Holmes was indicted on 11 charges and convicted of four counts of fraud and conspiracy in 2022, then attempted to delay her sentence by requesting to remain out of prison until all of her appeals were heard and settled. A judge, ruling on the matter in mid-May 2023, disagreed and ruled that Holmes would report to prison. During her original trial,
In another, similarly timed ruling, Homes was ordered to pay $452 million in restitution to the victims of her fraudulent Theranos activities by U.S. District Judge Edward Davila. She and Ramesh Balwani, her lover and COO at Theranos, are jointly liable for that massive sum. Balwani was sentenced to 13 years on 12 counts of fraud and conspiracy.

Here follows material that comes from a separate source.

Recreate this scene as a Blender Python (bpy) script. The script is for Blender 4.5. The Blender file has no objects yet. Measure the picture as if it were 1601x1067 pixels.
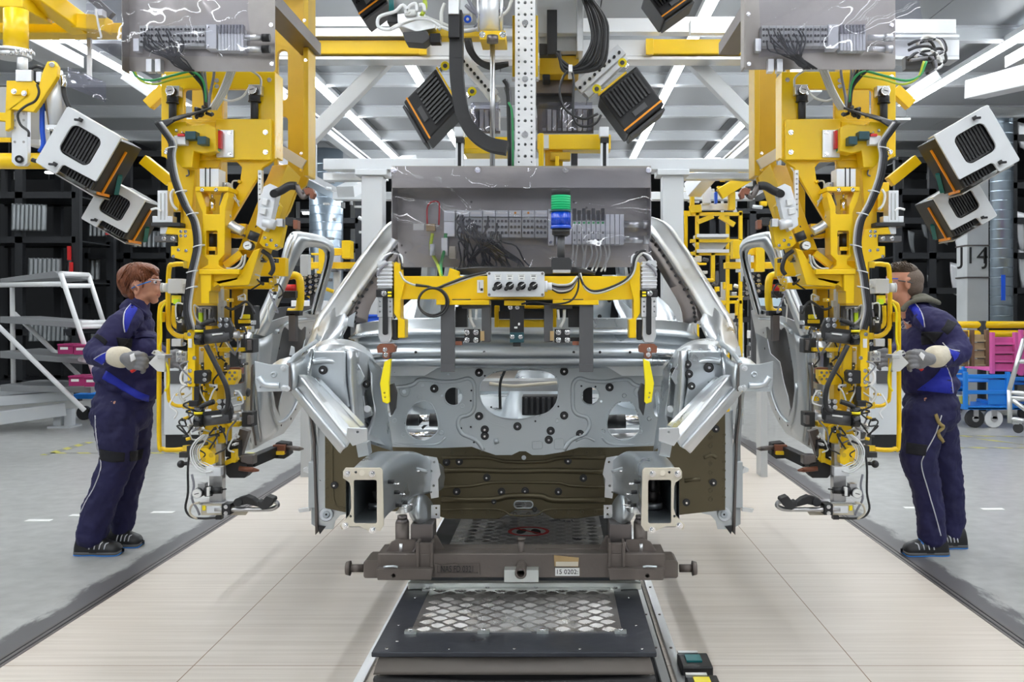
import bpy, bmesh, math, random
from mathutils import Vector, Matrix
from mathutils.geometry import tessellate_polygon
from mathutils.bvhtree import BVHTree

SC = bpy.context.scene
V = Vector
R = math.radians

# ------------------------------------------------------------------ camera, world, exposure
F = 35.0 / 36.0 * 1601          # focal length in pixels
CX, CZ = 0.12, 1.40             # camera stands at (CX, 0, CZ) looking along +Y
VX, VY = 869.0, 487.0           # vanishing point of the Y direction
cam_data = bpy.data.cameras.new('camera')
cam = bpy.data.objects.new('camera', cam_data)
SC.collection.objects.link(cam)
cam.location = (CX, 0, CZ)
cam.rotation_euler = (R(90), 0, 0)
cam_data.lens = 35; cam_data.sensor_width = 36
cam_data.shift_x = -(VX - 800.5) / 1601
cam_data.shift_y = (VY - 533.5) / 1601
cam_data.clip_end = 200
SC.camera = cam
SC.view_settings.view_transform = 'Standard'
SC.view_settings.look = 'None'
SC.view_settings.exposure = 0.50
SC.view_settings.gamma = 1
SC.view_settings.use_curve_mapping = False
wd = bpy.data.worlds.new('world'); SC.world = wd; wd.use_nodes = True
wd.node_tree.nodes['Background'].inputs[0].default_value = (0.90, 0.93, 0.97, 1)
wd.node_tree.nodes['Background'].inputs[1].default_value = 0.30
LAMP = 22.0

# ------------------------------------------------------------------ materials
_m = {}
def newmat(name):
    m = bpy.data.materials.new(name); m.use_nodes = True
    nt = m.node_tree
    return m, nt, nt.nodes['Principled BSDF']
def simple(name, col, rough=.5, metal=0.0, var=0.0, scale=6.0, bump=0.0, bscale=None, coat=0.0, stretch=None, rvar=0.0):
    """principled material with optional noise in colour, roughness and bump"""
    m, nt, b = newmat(name)
    b.inputs['Base Color'].default_value = (*col, 1)
    b.inputs['Roughness'].default_value = rough
    b.inputs['Metallic'].default_value = metal
    if coat: b.inputs['Coat Weight'].default_value = coat; b.inputs['Coat Roughness'].default_value = .15
    L = nt.links
    if var or bump or rvar:
        tc = nt.nodes.new('ShaderNodeNewGeometry')
        mp = nt.nodes.new('ShaderNodeMapping'); L.new(tc.outputs['Position'], mp.inputs[0])
        if stretch: mp.inputs['Scale'].default_value = stretch
        n = nt.nodes.new('ShaderNodeTexNoise'); n.inputs['Scale'].default_value = scale; n.inputs['Detail'].default_value = 5
        L.new(mp.outputs[0], n.inputs['Vector'])
        if var:
            mx = nt.nodes.new('ShaderNodeMix'); mx.data_type = 'RGBA'
            mx.inputs[6].default_value = (*[max(0, c * (1 - var)) for c in col], 1)
            mx.inputs[7].default_value = (*[min(1, c * (1 + var)) for c in col], 1)
            L.new(n.outputs['Fac'], mx.inputs[0]); L.new(mx.outputs[2], b.inputs['Base Color'])
        if rvar:
            mr = nt.nodes.new('ShaderNodeMapRange'); mr.inputs[3].default_value = max(0, rough - rvar); mr.inputs[4].default_value = rough + rvar
            mr.inputs[1].default_value = .3; mr.inputs[2].default_value = .7
            L.new(n.outputs['Fac'], mr.inputs[0]); L.new(mr.outputs[0], b.inputs['Roughness'])
        if bump:
            n2 = n
            if bscale:
                n2 = nt.nodes.new('ShaderNodeTexNoise'); n2.inputs['Scale'].default_value = bscale; n2.inputs['Detail'].default_value = 3
                L.new(mp.outputs[0], n2.inputs['Vector'])
            bp = nt.nodes.new('ShaderNodeBump'); bp.inputs['Strength'].default_value = bump; bp.inputs['Distance'].default_value = .02
            L.new(n2.outputs['Fac'], bp.inputs['Height']); L.new(bp.outputs[0], b.inputs['Normal'])
    return m
def emis(name, col, s):
    m, nt, b = newmat(name)
    b.inputs['Base Color'].default_value = (*col, 1)
    b.inputs['Emission Color'].default_value = (*col, 1); b.inputs['Emission Strength'].default_value = s
    return m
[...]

Holmes raised nearly $1 billion from investors, including Rupert Murdoch, to whom she and Balwani were ordered to pay $125 million in restitution. Holmes also agreed to pay $500,000 to the SEC.
Holmes founded Theranos after dropping out of Stanford, and was lionized by the media for what Theranos was doing for years. It received its first funding in 2004. That, however, came to a crashing halt when the Wall Street Journal, in 2015 and 2016, shed light on its blood tests not working and how it had tried to cover up that inconvenient fact.

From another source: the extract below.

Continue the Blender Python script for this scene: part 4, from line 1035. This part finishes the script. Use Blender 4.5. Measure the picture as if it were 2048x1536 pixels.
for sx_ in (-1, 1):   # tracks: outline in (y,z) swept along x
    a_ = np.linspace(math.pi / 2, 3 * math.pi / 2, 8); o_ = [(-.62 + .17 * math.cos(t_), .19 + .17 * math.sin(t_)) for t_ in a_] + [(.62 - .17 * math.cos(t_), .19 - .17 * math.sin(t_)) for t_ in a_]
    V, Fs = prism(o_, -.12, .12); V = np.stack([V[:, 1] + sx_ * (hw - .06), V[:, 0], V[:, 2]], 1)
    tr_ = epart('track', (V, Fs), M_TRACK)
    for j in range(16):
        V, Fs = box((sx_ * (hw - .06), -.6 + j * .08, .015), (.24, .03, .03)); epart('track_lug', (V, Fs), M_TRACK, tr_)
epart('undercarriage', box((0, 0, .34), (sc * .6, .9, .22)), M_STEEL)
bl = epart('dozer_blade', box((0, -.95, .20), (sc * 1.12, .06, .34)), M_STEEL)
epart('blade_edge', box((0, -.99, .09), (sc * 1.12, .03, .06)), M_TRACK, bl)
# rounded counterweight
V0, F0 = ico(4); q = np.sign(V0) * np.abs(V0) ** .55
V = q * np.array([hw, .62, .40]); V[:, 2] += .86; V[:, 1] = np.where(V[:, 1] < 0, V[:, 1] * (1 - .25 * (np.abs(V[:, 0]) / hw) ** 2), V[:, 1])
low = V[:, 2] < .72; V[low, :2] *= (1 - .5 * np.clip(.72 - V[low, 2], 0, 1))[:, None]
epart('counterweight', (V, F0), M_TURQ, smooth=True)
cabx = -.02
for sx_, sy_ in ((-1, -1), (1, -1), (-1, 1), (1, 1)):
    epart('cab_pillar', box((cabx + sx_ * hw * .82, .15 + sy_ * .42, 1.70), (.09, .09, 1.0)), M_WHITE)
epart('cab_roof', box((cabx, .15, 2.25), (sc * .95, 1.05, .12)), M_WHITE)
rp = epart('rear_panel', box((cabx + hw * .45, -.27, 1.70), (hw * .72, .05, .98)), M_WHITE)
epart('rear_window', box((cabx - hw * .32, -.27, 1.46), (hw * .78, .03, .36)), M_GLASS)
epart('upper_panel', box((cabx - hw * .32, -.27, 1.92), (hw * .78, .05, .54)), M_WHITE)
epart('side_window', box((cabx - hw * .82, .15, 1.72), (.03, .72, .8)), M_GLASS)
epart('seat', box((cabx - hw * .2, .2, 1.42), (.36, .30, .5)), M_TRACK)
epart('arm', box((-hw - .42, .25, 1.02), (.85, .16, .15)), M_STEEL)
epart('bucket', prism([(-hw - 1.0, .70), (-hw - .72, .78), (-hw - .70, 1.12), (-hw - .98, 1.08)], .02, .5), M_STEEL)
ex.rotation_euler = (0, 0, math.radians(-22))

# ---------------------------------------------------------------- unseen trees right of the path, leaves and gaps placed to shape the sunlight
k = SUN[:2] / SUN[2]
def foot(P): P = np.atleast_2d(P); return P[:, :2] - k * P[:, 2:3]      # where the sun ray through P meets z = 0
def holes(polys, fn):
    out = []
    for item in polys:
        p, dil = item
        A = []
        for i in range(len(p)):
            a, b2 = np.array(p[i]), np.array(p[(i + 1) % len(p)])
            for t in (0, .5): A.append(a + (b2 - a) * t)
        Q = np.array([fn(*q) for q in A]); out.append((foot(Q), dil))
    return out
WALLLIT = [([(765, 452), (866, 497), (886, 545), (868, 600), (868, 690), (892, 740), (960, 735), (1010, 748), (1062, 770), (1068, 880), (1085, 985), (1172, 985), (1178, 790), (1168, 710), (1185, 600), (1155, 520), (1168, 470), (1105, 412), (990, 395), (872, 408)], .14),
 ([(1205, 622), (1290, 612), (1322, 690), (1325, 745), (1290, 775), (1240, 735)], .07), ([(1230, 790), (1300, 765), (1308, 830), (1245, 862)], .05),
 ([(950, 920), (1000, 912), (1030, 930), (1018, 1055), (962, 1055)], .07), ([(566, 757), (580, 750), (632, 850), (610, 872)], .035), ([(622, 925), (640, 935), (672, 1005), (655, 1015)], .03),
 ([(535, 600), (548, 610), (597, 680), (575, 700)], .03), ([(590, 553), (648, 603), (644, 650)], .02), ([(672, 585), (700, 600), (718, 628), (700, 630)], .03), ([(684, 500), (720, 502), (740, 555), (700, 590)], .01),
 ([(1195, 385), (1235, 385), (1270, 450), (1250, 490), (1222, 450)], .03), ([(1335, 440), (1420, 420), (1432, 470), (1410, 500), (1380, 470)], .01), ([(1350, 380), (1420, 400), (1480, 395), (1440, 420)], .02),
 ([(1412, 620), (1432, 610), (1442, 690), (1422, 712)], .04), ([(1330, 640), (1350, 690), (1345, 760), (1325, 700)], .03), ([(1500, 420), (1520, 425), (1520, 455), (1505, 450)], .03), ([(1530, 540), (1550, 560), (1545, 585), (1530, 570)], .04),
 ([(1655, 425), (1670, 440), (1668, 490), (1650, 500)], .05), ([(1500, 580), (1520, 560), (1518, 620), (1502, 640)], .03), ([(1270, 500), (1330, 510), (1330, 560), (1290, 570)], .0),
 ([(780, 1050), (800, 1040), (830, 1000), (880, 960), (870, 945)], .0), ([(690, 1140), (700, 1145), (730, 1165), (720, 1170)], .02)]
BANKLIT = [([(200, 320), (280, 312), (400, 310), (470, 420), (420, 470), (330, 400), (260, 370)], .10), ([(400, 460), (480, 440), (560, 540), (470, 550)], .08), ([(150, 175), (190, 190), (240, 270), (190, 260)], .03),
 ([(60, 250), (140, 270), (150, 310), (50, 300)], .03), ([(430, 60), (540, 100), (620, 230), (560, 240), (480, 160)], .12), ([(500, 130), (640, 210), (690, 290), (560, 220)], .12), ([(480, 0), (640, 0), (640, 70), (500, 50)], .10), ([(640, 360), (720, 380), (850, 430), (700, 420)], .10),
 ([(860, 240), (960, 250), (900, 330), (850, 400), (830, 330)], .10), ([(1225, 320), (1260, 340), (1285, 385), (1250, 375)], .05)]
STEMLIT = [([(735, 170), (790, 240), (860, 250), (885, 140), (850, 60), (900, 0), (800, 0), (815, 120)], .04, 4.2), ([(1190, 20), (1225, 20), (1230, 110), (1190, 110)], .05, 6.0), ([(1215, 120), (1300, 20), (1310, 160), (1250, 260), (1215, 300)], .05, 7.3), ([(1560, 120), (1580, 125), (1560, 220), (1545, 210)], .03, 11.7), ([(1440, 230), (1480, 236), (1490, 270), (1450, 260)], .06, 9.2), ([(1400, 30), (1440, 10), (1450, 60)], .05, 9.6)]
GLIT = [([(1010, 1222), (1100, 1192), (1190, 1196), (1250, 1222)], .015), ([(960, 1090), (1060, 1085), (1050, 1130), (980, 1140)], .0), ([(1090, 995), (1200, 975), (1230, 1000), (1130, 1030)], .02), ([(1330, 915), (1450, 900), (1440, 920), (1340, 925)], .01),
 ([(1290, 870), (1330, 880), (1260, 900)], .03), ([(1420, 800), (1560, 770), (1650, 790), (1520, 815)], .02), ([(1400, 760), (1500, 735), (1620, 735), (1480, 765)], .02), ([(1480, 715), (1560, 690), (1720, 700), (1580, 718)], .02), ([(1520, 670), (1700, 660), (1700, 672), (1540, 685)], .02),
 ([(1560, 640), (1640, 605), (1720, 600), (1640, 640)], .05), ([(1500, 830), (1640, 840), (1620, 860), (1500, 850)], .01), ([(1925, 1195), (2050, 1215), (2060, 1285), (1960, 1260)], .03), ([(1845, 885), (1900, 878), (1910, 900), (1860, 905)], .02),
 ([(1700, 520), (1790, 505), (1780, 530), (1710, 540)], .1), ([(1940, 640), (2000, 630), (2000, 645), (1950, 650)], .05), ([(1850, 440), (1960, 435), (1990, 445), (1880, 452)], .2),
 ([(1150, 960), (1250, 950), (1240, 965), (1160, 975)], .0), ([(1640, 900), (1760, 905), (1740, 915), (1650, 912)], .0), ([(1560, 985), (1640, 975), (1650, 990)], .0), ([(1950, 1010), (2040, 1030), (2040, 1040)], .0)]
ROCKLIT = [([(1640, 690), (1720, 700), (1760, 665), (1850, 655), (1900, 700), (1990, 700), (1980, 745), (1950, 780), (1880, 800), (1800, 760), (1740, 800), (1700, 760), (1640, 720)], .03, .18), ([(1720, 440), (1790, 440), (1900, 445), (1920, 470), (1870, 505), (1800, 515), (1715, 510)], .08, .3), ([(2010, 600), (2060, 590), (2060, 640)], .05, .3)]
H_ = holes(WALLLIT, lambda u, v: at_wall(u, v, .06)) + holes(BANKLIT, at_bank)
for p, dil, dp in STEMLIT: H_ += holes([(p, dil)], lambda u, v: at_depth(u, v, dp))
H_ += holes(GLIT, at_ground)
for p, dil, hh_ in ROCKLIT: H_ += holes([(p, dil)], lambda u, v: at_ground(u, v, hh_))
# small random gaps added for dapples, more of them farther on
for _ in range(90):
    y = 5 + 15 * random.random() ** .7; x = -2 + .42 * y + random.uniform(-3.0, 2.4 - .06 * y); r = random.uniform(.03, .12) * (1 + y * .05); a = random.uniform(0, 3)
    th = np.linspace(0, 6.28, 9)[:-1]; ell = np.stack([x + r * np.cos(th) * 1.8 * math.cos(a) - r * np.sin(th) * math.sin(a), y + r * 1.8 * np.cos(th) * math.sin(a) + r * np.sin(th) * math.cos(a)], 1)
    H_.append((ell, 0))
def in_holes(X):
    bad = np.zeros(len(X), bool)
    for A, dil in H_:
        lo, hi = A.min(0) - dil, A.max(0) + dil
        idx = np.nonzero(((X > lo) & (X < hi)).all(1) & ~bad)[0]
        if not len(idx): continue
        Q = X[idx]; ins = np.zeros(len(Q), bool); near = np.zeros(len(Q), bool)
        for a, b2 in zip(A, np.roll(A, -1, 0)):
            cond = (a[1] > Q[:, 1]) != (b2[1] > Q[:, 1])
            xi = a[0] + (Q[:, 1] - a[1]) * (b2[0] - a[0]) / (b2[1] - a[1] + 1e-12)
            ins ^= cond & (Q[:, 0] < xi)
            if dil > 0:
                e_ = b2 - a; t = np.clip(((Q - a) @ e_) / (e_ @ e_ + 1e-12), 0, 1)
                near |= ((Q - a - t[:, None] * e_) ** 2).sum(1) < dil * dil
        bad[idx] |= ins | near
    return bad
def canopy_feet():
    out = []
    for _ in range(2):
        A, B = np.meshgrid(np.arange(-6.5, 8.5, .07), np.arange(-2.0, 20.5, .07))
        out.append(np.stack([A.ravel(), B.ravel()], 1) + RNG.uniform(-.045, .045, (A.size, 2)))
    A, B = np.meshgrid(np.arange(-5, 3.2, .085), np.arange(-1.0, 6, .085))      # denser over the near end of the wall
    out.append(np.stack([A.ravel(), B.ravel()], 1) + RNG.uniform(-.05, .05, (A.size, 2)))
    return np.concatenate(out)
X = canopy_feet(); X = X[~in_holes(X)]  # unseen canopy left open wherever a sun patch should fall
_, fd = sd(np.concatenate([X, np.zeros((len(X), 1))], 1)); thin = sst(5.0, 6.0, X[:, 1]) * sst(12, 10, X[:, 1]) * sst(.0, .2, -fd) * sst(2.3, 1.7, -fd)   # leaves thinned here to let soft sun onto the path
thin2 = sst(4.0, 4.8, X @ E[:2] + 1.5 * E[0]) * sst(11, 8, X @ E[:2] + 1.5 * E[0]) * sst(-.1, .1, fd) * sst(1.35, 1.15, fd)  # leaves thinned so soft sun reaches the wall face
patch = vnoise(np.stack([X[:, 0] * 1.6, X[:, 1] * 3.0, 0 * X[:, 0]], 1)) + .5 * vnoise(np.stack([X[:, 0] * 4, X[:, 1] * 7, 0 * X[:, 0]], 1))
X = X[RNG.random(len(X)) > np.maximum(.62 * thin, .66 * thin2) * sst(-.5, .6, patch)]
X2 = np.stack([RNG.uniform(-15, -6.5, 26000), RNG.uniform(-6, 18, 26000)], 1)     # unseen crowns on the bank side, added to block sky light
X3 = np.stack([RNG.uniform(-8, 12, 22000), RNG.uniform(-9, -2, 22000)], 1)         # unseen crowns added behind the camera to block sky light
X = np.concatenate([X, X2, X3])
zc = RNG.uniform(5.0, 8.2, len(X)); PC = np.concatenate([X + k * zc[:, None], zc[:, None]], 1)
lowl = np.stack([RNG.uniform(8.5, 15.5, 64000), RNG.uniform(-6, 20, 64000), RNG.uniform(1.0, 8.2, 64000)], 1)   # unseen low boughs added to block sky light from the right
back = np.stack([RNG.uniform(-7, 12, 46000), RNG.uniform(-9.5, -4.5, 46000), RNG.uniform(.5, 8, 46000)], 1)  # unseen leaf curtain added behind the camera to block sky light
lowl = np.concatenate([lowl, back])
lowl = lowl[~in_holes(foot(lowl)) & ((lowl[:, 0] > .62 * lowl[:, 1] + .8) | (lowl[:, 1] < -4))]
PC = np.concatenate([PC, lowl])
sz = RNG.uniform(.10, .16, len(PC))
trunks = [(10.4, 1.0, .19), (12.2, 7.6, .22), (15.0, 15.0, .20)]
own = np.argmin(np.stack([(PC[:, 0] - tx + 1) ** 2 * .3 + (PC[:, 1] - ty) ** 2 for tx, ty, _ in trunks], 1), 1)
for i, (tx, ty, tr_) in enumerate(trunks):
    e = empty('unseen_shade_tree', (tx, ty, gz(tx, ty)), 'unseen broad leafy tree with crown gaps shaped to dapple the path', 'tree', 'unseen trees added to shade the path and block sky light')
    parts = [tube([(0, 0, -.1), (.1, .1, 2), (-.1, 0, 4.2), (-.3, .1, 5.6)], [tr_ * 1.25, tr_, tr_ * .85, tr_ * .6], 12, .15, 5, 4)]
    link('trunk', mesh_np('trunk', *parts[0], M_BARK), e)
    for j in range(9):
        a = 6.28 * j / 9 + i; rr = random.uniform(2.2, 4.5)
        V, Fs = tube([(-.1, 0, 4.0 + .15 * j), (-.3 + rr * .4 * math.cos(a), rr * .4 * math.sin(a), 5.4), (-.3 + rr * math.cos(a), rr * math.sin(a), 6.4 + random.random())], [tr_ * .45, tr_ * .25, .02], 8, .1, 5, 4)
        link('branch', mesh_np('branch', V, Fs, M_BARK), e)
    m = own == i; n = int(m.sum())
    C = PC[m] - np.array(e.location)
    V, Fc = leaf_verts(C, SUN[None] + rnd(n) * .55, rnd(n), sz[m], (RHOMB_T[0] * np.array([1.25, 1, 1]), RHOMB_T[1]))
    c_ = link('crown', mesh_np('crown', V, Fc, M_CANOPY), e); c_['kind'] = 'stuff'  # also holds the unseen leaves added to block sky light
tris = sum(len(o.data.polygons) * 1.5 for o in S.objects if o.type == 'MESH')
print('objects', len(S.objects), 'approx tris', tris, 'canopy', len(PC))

One of the most damning Wall Street Journal reports, published in 2015, shed light on the fact that Theranos was using traditional blood testing machines to do its testing work, not its proprietary tests.
Theranos denied those initial reports, but then dissolved in 2018, at which point she and Balwani were indicted.
Holmes, who has a two-year-old and a three-month-old that her family members will raise while she is in prison, has been allotted three hundred minutes per month on the jail phone. Her family members can also visit her in the prison camp on the weekends.
The Theranos episode was highly embarrassing for many high-profile people who had been convinced to become members of its board of directors, something that lent it credibility and enabled it to rake in funds from gullible investors. Those board members included men like former Secretary of State and geopolitics maestro Henry Kissinger, four-star general Jim Mattis, former Secretary of State George Shultz, former Wells Fargo CEO Richard Kovacevich, and former Secretary of Defense William Perry.